Yes, if you have related experience via customer service and are willing to work up. We have full time polishers who do nothing but polish silverware and glassware. If you want to move up from the lower ranks, it is certainly possible to start there.

However, it's better to find a chain restaurant that can get you to waiter quicker and then do some diagonal hops through the industry.


Q:

What's your favorite thing on the menu? Do you actually get to try the things?

A:

We try most dishes during training at some point and we try all new dishes as they become part of the menu. The desserts are probably my favorite dishes as they are very elegantly designed and well balanced. I love souffl├ęs to no end!


Q:

[deleted]

A:

There's only a handful. So maybe a time a guest had too much to drink and threw up on the wall in the room? I suppose that isn't necessarily rude.

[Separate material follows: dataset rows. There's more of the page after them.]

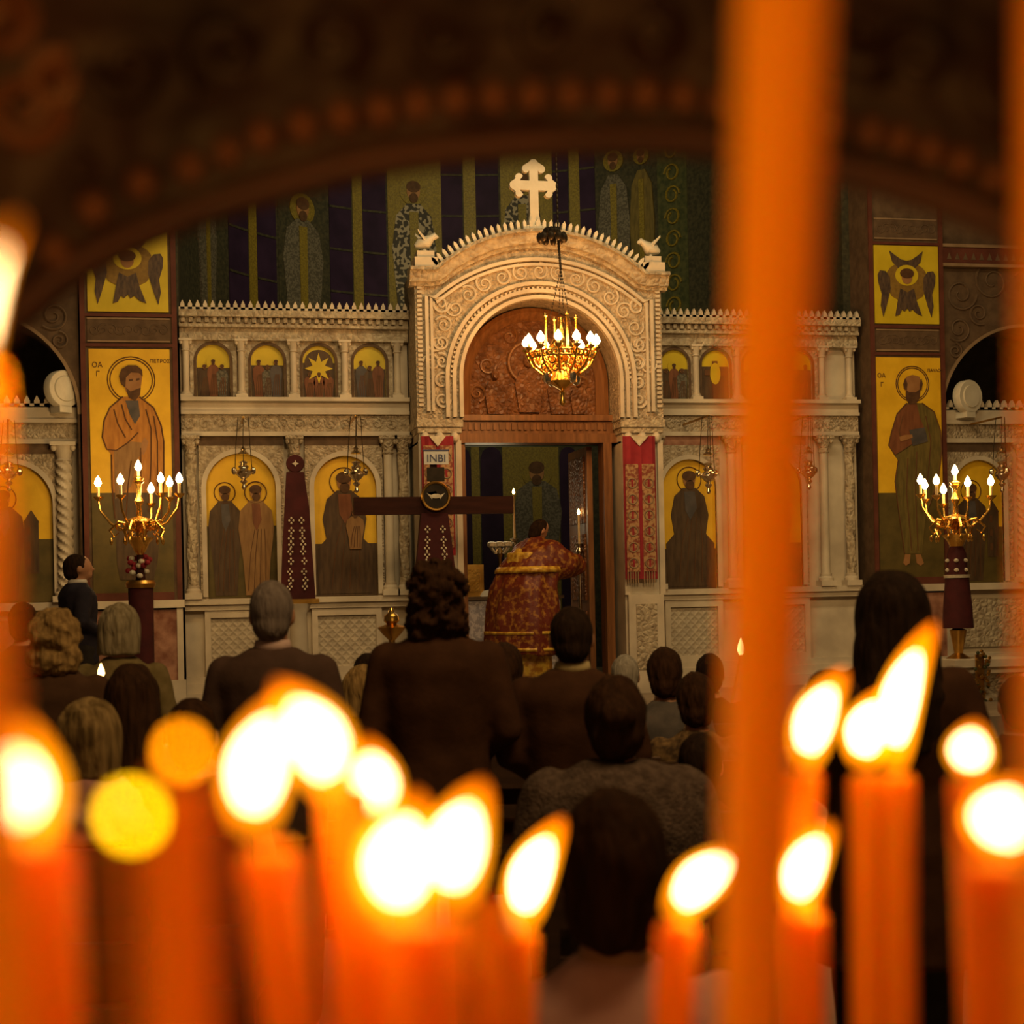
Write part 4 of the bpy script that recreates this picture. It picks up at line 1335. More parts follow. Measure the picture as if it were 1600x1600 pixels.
# ------------------------------------------------------------------ candelabra
def candelabrum(label, px, z, cy_px, lights, stem_bot_px, y_cloth, floor_z, cloth_w, group='candelabra'):
    c = P(px, cy_px, z)
    o = thing('candelabrum', label, 'candelabrum', (c.x, c.y, floor_z), group)
    s = scale_at(z)
    hub = P(px, stem_bot_px, z)
    top = P(px, lights[0][1], z)
    g = G().lathe([(.02, hub.z - .28), (.07, hub.z - .24), (.03, hub.z - .19), (.035, hub.z - .12), (.10, hub.z - .09), (.05, hub.z - .05), (.13, hub.z - .02), (.12, hub.z), (.03, hub.z + .03), (.022, hub.z + .12), (.045, hub.z + .17), (.02, hub.z + .22), (.03, top.z - .15), (.05, top.z - .12), (.02, top.z - .1)], (c.x, c.y, 0), 14)
    g.build('stem', GOLD, o)
    for k, (lx, ly) in enumerate(lights):
        t = P(lx, ly, z)
        dx = t.x - c.x
        dy = 0.0
        if k:
            ang = 2.4 * k
            dy = .30 * math.sin(ang) * (1 - min(1, abs(dx) / .5) * .7)
            t = P(lx, ly, z + dy)
        bz = t.z - .16
        if k:
            x1, y1 = t.x, t.y
            dxx, dyy = x1 - c.x, y1 - c.y
            g = G().tube([(c.x + dxx * f, c.y + dyy * f, zz) for f, zz in ((0.05, hub.z), (.35, hub.z - .10), (.7, hub.z - .03), (.95, bz - .12), (1.0, bz - .02))], [.014, .014, .012, .011, .011], 7)
            spiral(g, c.x + dxx * .5, hub.z - .06, .05, c.y + dyy * .5, 1.2, 1.0, 1 if dxx > 0 else -1, .008, 0, 12)
            a = g.build('arm', GOLD, o)
        else:
            a = o
            x1, y1 = c.x, c.y
        g = G().lathe([(.012, bz - .03), (.045, bz), (.05, bz + .012), (.015, bz + .015)], (x1, y1, 0), 10)
        g.build('drip_pan', GOLD, a)
        G().lathe([(.015, bz), (.014, bz + .11)], (x1, y1, 0), 8).build('candle_tube', WAXPALE, a)
        g = G()
        bulb_mesh(g, (x1, y1, bz + .11), .10, .034)
        g.build('bulb', BULB, a)
    g = G()
    for k in range(10):
        t = 2 * PI * k / 10
        ux, uy = math.cos(t), math.sin(t)
        L = .17 + .1 * (k % 2)
        g.tube([(c.x + ux * .05, c.y + uy * .05, hub.z - .05), (c.x + ux * L * .7, c.y + uy * L * .7, hub.z - .02), (c.x + ux * L, c.y + uy * L, hub.z - .10), (c.x + ux * L * .85, c.y + uy * L * .85, hub.z - .16), (c.x + ux * L * .7, c.y + uy * L * .7, hub.z - .12)], [.012, .012, .014, .012, .006], 6)
        g.ell((c.x + ux * L * .95, c.y + uy * L * .95, hub.z - .2), (.016, .016, .035), 7, 5)
    g.lathe([(.02, hub.z - .34), (.05, hub.z - .30), (.09, hub.z - .22), (.14, hub.z - .17), (.03, hub.z - .15)], (c.x, c.y, 0), 14)
    g.build('leaf_basket', GOLD, o)
    lamp('candelabrum_light', 'POINT', (c.x, c.y - .05, hub.z + .38), 36, (1.0, 0.56, 0.18), .2)
    return o, c, hub


o, c, hub = candelabrum('gilt seven-light candelabrum on a maroon-draped stand with red and white flowers', 217, 14.3, 780,
                        [(215, 727), (153, 752), (188, 748), (251, 746), (265, 752), (280, 746), (236, 762)], 812, 0, SOL, .1)
s0 = P(220, 912, 14.3)
G().lathe([(.13, SOL), (.14, SOL + .04), (.11, SOL + .06), (.115, s0.z - .02)], (c.x, c.y, 0), 16).build('velvet_sleeve', MAROON, o)
G().lathe([(.13, s0.z - .04), (.14, s0.z), (.125, s0.z + .03)], (c.x, c.y, 0), 16).build('gold_band', BRASS, o)
G().lathe([(.05, s0.z), (.03, s0.z + .2), (.03, hub.z - .2)], (c.x, c.y, 0), 10).build('column', DARKWOOD, o)
g = G()
random.seed(3)
for k in range(26):
    t = random.random() * 2 * PI
    q = random.random()
    g.ell((c.x + .11 * q * math.cos(t), c.y + .11 * q * math.sin(t), s0.z + .06 + random.random() * .2), (.03, .03, .026), 7, 5, random.choice((0, 0, 1)))
tag(g.build('flower_posy', [CRIMSON, PEARL], org=(c.x, c.y, s0.z + .04)), 'red and white flower posy tied round the candelabrum stand', 'flowers')
o, c, hub = candelabrum('gilt seven-light candelabrum on a maroon-draped marble stand beside the balding saint', 1493, 14.6, 790,
                        [(1491, 734), (1438, 748), (1463, 749), (1474, 763), (1512, 752), (1548, 750), (1445, 756)], 808, 0, SOL, .1)
s0, s1, s2 = P(1495, 866, 14.6), P(1496, 898, 14.6), P(1498, 981, 14.6)
g = G().lathe([(.03, hub.z - .2), (.09, s0.z), (.10, s1.z)], (c.x, c.y, 0), 14, 0)
for k in range(6):
    t = k / 6 * 2 * PI
    for dz in (.0, -.09):
        g.ell((c.x + .095 * math.cos(t), c.y + .095 * math.sin(t), s0.z - .06 + dz), (.025, .025, .02), 6, 5, 1)
g.build('velvet_cap', [MAROON, PEARL], o)
G().lathe([(.12, s1.z - .03), (.125, s1.z)], (c.x, c.y, 0), 14).build('white_band', PEARL, o)
G().lathe([(.11, s1.z - .03), (.135, s2.z + .2), (.145, s2.z), (.03, s2.z)], (c.x, c.y, 0), 16).build('velvet_sleeve', MAROON, o)
# marble stand with gold garland
tz = P(1530, 1028, 14.6).z
pm = thing('marble_stand', 'carved pale marble stand with tapering foot under the candelabrum', 'stand', (c.x + .15, c.y, SOL))
cx = c.x + .2
G().box(cx - .42, cx + .42, c.y - .35, c.y + .35, tz - .07, tz).box(cx - .36, cx + .36, c.y - .3, c.y + .3, tz - .13, tz - .07).build('top_slab', MARBLE, pm)
G().loft([[(cx + sx * w, c.y + sy * w * .8, z) for sx, sy in ((-1, -1), (1, -1), (1, 1), (-1, 1))] for w, z in ((.33, SOL), (.3, SOL + .06), (.2, SOL + .1), (.16, tz - .38), (.22, tz - .22), (.34, tz - .13))]).build('pedestal', CARVED, pm)
G().lathe([(.03, s2.z), (.08, s2.z - .02), (.04, tz + .05), (.12, tz)], (c.x, c.y, 0), 12).build('foot', BRASS, o)
g = G()
random.seed(9)
for k in range(60):
    q = k / 60
    g.ell((c.x + .03 + (random.random() - .5) * .16, c.y - .38 - .04 * random.random(), tz + .08 - q * .75), (.02, .016, .018), 6, 4, random.choice((0, 1)))
g.box(c.x - .02, c.x + .06, c.y - .37, c.y - .35, tz - .6, tz + .05, 0)
tag(g.build('gold_garland', [BRASS, MOSGREEN], org=(c.x, c.y - .38, tz)), 'gold and green garland hanging down the front of the marble stand', 'garland')

# ------------------------------------------------------------------ central chandelier
zch = 14.8
cc = P(877, 545, zch)
ch = thing('chandelier', 'gilt twelve-light church chandelier glowing before the portal arch', 'chandelier', cc)
S_ = scale_at(zch)


def pz(y):
    return P(877, y, zch).z


g = G()
topc = P(869, 372, zch)
topc.z = 11.0
k1 = P(872, 372, zch)
for k in range(120):
    t = k / 119
    p = topc.lerp(k1, t)
    g.ell(p, (.012, .012, .03), 6, 4)
for k in range(12):
    p = k1.lerp(P(876, 420, zch), k / 11)
    g.ell(p, (.014, .014, .02), 6, 4)
for (xa, xb) in ((876, 851), (877, 897), (876, 872), (878, 884)):
    p0, p1 = P(876, 420, zch), P(xb, 535, zch)
    for k in range(22):
        g.ell(p0.lerp(p1, k / 21), (.006, .006, .016), 5, 4)
g.build('chain', IRON, ch)
g = G()
cr = P(856, 369, zch)
for k in range(10):
    t = 2 * PI * k / 10
    g.ell((k1.x - .06 + .12 * math.cos(t), k1.y + .12 * math.sin(t), k1.z + .0), (.035, .035, .05), 7, 5)
    g.ell((k1.x - .06 + .06 * math.cos(t), k1.y + .06 * math.sin(t), k1.z + .06), (.03, .03, .04), 7, 5)
g.build('ceiling_crown', IRON, ch)
g = G().lathe([(.01, pz(634)), (.035, pz(630)), (.02, pz(622)), (.03, pz(613)), (.012, pz(610)), (.10, pz(602)), (.13, pz(596)), (.09, pz(585)), (.06, pz(575)), (.12, pz(556)), (.15, pz(548)), (.10, pz(535)), (.06, pz(525)), (.06, pz(518)), (.03, pz(510)), (.03, pz(496))], (cc.x, cc.y, 0), 18)
g.build('central_stem', GOLD, ch)
g = G()
rr = .30
for k in range(2):
    g.tube([(cc.x + rr * math.cos(2 * PI * i / 36), cc.y + rr * math.sin(2 * PI * i / 36), pz(552 + 8 * k)) for i in range(37)], .014, 6)
for i in range(36):
    t = 2 * PI * i / 36
    g.ell((cc.x + rr * math.cos(t), cc.y + rr * math.sin(t), pz(556)), (.02, .02, .03), 6, 4)
g.build('ring_band', GOLD, ch)
g = G()
for k in range(12):
    t = 2 * PI * (k + .9) / 12
    ux, uy = math.cos(t), math.sin(t)
    for q, zz, r_ in ((.24, 566, .06), (.17, 578, .045)):
        pts = []
        for i in range(15):
            a = i / 14 * 2 * PI * 1.2
            rr_ = r_ * (1 - .6 * i / 14)
            pts.append((cc.x + ux * q - uy * rr_ * math.cos(a), cc.y + uy * q + ux * rr_ * math.cos(a), pz(zz) + rr_ * math.sin(a)))
        g.tube(pts, .010, 5)
g.build('filigree', GOLD, ch)
for k in range(12):
    t = 2 * PI * (k + .4) / 12
    ux, uy = math.cos(t), math.sin(t)
    g = G().tube([(cc.x + ux * q, cc.y + uy * q, zz) for q, zz in ((.08, pz(572)), (.18, pz(585)), (.28, pz(572)), (.33, pz(556)), (.34, pz(548)))], .013, 7)
    a = g.build('arm', GOLD, ch)
    G().lathe([(.012, pz(551)), (.04, pz(547)), (.042, pz(545)), (.012, pz(545))], (cc.x + ux * .34, cc.y + uy * .34, 0), 10).build('drip_pan', GOLD, a)
    G().lathe([(.013, pz(546)), (.013, pz(538))], (cc.x + ux * .34, cc.y + uy * .34, 0), 8).build('candle_tube', WAXPALE, a)
    g = G()
    bulb_mesh(g, (cc.x + ux * .34, cc.y + uy * .34, pz(540)), .10, .042)
    g.build('bulb', BULB, a)
for k in range(4):
    t = 2 * PI * (k + .25) / 4
    g = G()
    x, y = cc.x + .17 * math.cos(t), cc.y + .17 * math.sin(t)
    g.tube([(x, y, pz(572)), (x, y, pz(582))], .008, 6)
    g.lathe([(.01, pz(601)), (.035, pz(598)), (.045, pz(590)), (.02, pz(582))], (x, y, 0), 8)
    g.build('hanging_lamp_cup', SILVER, ch)
for k in range(4):
    t = 2 * PI * (k + .1) / 4
    x, y = cc.x + .16 * math.cos(t), cc.y + .16 * math.sin(t)
    G().lathe([(.014, pz(548)), (.012, pz(498)), (.022, pz(495)), (.008, pz(490))], (x, y, 0), 8).build('finial_rod', GOLD, ch)
lamp('chandelier_light', 'POINT', (cc.x, cc.y, pz(538)), 215, (1.0, 0.38, 0.075), .25)


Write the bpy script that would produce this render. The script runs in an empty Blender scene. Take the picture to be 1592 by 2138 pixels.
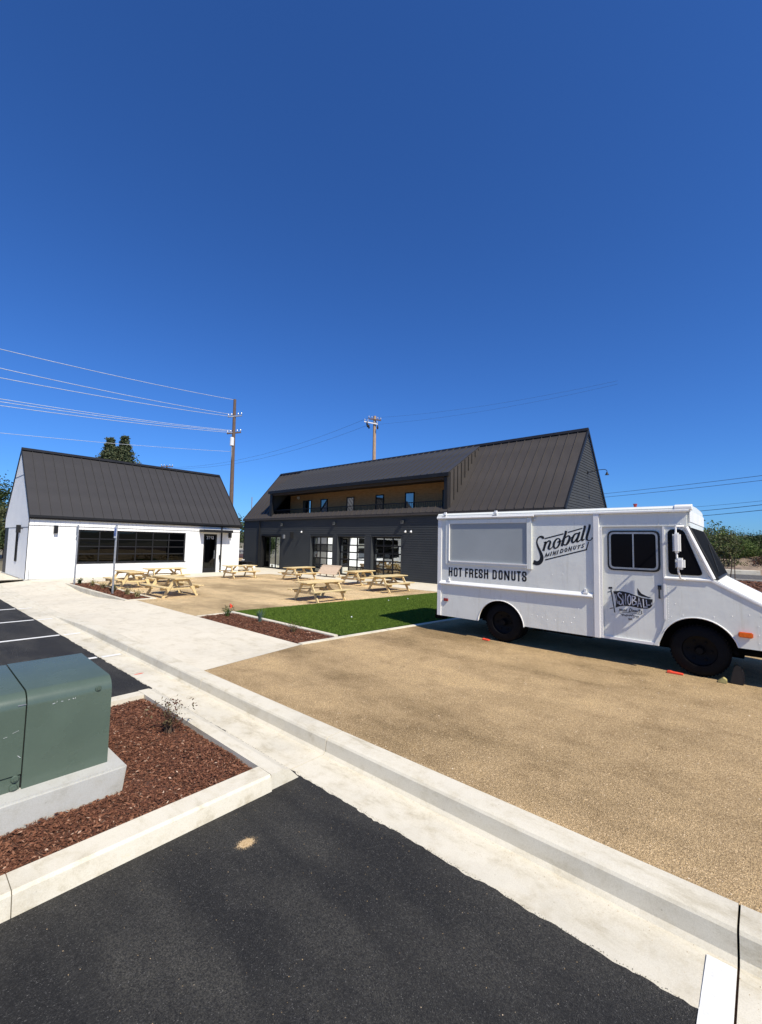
import bpy, bmesh, math, random
import numpy as np
from mathutils import Vector, Matrix

random.seed(7)
RNG = np.random.default_rng(7)
scene = bpy.context.scene
COL = scene.collection
R = math.radians

# ------------------------------------------------------------------ camera
YAW, PITCH, ROLL, CAM_H = 0.723652, 0.0722172, 0.0212236, 2.15
fw = Vector((math.cos(YAW) * math.cos(PITCH), math.sin(YAW) * math.cos(PITCH), math.sin(PITCH)))
rt = Vector((math.sin(YAW), -math.cos(YAW), 0))
up = rt.cross(fw)
r2 = rt * math.cos(ROLL) + up * math.sin(ROLL)
u2 = up * math.cos(ROLL) - rt * math.sin(ROLL)
cam_data = bpy.data.cameras.new('camera')
cam = bpy.data.objects.new('camera', cam_data)
COL.objects.link(cam)
m = Matrix((r2, u2, -fw)).transposed().to_4x4()
m.translation = Vector((0, 0, CAM_H))
cam.matrix_world = m
cam_data.sensor_fit = 'VERTICAL'
cam_data.sensor_height = 36.0
cam_data.lens = 906.085 / 2138.0 * 36.0
cam_data.clip_start = 0.05
cam_data.clip_end = 5000
scene.camera = cam

# ------------------------------------------------------------------ sky, sun, exposure
SUN_EL, SUN_AZ = R(48.5), R(194.0)       # azimuth clockwise from +Y
world = bpy.data.worlds.new('World')
scene.world = world
world.use_nodes = True
wn = world.node_tree
wn.nodes.clear()
sky = wn.nodes.new('ShaderNodeTexSky')
sky.sky_type = 'NISHITA'
sky.sun_disc = False
sky.sun_elevation = SUN_EL
sky.sun_rotation = SUN_AZ
sky.altitude = 0
sky.air_density = 1.0
sky.dust_density = 0.35
sky.ozone_density = 3.0
bg = wn.nodes.new('ShaderNodeBackground')
bg.inputs['Strength'].default_value = 0.080
hs = wn.nodes.new('ShaderNodeMix')                 # white balance of the whole sky: deep royal blue as in the photograph
hs.data_type = 'RGBA'
hs.blend_type = 'MULTIPLY'
hs.inputs[0].default_value = 1.0
hs.inputs[7].default_value = (0.385, 0.80, 1.47, 1)
wo = wn.nodes.new('ShaderNodeOutputWorld')
wn.links.new(sky.outputs[0], hs.inputs[6])
wn.links.new(hs.outputs[2], bg.inputs[0])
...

There was one guest who ordered one thing, thinking it is something else, and they completely flipped out despite me attempting to fix the entire meal. He ended up peeling out of parking lot and almost hit a guest.


Q:

Do you see waiting as a long term career considering the money or do you have ambitions to move into something else?

A:

I spend my extra time training for new opportunities. Although financially fantastic, we have time during the day to study new areas of the labor market. I definitely work with many lifers, I just don't happen to be one of them.


Q:

What is the most debauched behavior you've seen from the back of the house, while the clientele was completely unaware?

A:

We don't really have an issue like that in fine dining. We have crazy standards and with so many staff, everything is visible. I've head horror stories at lower end restaurants. But you can trust most fine dining establishments.


Q:

Does the staff get mad if a customer, who comes from a country where tipping is not common, doesn't do it? To you, which is more important - waiters not taking it seriously or customers knowing they should do it?

A:

Different waiters react differently to it. I've already factored it happening at least a few years in my mind mentally, so it doesn't bother me. I don't gawk at tips and generally just accept the situation regardless what it is because there is absolutely nothing that can be done about it.

Some servers go completely ballistic over it, which shows poor form and showmanship and overall reflects poorly on them to management. This is a well known financial risk within this industry.

The guest's enjoyment needs to be the number one priority. Regardless of the tip. Always.


Q:

What's the best vegetarian (no meat, no fish) dish you've known?

A:

Vegetarian dishes are complicated because unless the restaurant specializes in it, we don't see it often enough. That being said, in the restaurants I've worked in, roasted seasonal heirloom vegetables or a truffle risotto are fantastic dishes.


Q:

Have you cleared your mind from everything but fine dining, and breathing?

A:

Absolutely not! Fine dining is special to me. It's rooted in many centuries of tradition and unique protocols. But it isn't all I do. I'm quite active in my community and run a side IT business during the day. Working at nights has allowed me a lot of freedom to obtain certifications and other pursuits.


Q:

What was your first signature dish?

A:

I'm a waiter so I only serve someone else's signature dishes unfortunately.